• [Work to do] Output a verbatim copy of the data, cut off after the line that contains "from mathutils import Vector, Matrix".

........

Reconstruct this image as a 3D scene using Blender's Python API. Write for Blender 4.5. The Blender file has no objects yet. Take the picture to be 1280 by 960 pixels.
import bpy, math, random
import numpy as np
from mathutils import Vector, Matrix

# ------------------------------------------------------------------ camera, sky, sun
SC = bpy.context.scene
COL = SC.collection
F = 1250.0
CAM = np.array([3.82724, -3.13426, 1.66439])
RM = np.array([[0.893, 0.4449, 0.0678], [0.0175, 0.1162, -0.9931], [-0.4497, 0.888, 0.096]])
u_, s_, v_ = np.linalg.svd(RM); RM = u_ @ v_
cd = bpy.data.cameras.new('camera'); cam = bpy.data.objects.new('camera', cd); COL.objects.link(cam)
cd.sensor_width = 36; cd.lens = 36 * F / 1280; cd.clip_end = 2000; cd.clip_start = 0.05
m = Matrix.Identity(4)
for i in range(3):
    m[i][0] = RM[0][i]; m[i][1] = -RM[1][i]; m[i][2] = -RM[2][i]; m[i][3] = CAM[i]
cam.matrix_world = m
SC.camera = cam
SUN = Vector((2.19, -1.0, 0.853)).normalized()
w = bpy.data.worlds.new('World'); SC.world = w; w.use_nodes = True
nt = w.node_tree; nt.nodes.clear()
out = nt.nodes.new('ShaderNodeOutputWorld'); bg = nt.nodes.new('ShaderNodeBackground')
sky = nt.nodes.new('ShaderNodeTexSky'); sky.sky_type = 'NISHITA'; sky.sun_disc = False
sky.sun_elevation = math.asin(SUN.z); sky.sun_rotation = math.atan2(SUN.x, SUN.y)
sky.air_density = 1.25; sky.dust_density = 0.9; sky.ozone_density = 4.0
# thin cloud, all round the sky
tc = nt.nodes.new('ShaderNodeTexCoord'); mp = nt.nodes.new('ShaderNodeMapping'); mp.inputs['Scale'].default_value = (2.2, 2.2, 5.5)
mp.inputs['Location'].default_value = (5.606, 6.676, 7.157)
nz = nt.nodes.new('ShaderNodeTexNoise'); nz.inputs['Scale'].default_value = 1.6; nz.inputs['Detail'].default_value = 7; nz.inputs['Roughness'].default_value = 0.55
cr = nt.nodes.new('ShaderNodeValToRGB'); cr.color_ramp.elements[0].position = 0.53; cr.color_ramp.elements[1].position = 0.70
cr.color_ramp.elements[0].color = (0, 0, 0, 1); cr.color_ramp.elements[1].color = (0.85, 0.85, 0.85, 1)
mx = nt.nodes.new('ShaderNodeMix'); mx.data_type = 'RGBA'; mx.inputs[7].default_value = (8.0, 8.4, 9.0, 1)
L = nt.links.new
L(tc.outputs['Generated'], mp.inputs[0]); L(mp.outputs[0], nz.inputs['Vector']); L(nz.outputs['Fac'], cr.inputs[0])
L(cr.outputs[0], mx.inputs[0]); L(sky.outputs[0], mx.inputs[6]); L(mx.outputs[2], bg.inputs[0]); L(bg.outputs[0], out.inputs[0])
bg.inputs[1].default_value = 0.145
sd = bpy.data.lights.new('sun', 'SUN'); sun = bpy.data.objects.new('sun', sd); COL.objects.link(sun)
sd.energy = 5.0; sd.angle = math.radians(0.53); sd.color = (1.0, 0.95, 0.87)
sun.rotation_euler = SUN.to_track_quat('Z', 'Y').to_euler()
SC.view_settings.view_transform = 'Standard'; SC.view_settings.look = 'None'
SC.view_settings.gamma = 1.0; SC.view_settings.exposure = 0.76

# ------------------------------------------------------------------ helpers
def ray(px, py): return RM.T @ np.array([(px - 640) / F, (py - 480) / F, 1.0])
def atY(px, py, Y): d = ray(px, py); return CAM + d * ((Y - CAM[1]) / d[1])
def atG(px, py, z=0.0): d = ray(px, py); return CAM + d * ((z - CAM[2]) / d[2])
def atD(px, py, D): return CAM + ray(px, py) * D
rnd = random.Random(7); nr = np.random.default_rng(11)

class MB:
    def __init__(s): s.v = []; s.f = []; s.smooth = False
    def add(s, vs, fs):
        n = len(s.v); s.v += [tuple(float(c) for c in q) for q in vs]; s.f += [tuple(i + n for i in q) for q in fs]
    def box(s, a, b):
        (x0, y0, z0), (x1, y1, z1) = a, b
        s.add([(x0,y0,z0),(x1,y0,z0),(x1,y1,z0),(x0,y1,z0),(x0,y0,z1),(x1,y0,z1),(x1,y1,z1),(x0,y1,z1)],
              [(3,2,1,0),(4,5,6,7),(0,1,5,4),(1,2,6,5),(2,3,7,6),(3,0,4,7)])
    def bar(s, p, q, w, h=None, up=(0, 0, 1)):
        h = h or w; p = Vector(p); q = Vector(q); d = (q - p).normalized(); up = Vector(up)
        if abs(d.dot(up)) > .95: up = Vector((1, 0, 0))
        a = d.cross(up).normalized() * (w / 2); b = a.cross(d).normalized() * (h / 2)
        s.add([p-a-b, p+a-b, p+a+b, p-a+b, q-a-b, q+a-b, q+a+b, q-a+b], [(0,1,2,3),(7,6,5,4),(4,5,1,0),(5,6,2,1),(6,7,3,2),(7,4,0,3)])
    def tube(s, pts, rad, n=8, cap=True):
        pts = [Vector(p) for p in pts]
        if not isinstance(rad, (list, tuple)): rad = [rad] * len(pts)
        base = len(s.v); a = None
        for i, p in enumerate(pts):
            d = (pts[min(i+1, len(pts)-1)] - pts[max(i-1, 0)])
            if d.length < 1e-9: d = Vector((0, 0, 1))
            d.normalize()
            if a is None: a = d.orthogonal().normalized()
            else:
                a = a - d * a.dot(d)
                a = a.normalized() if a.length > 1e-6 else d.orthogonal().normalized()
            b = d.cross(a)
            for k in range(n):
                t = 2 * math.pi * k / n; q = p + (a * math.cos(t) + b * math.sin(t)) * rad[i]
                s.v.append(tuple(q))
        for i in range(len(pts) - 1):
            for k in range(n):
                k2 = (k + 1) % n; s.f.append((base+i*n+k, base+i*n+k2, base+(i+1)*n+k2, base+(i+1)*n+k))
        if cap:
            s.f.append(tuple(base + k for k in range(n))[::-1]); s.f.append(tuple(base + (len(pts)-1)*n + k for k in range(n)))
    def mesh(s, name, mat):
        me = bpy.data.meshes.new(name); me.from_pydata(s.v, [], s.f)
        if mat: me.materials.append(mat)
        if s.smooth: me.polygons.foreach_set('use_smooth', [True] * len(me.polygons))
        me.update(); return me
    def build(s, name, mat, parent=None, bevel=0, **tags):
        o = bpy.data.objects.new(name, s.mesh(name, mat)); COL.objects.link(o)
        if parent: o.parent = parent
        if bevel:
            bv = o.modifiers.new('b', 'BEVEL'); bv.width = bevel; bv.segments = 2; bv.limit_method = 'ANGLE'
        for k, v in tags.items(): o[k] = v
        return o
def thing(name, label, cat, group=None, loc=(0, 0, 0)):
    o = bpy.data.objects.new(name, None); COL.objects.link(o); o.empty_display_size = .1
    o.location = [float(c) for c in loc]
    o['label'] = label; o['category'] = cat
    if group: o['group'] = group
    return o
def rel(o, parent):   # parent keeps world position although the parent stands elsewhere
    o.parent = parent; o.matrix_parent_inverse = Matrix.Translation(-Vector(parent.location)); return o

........

• [Written solution]
Reconstruct this image as a 3D scene using Blender's Python API. Write for Blender 4.5. The Blender file has no objects yet. Take the picture to be 1280 by 960 pixels.
import bpy, math, random
import numpy as np
from mathutils import Vector, Matrix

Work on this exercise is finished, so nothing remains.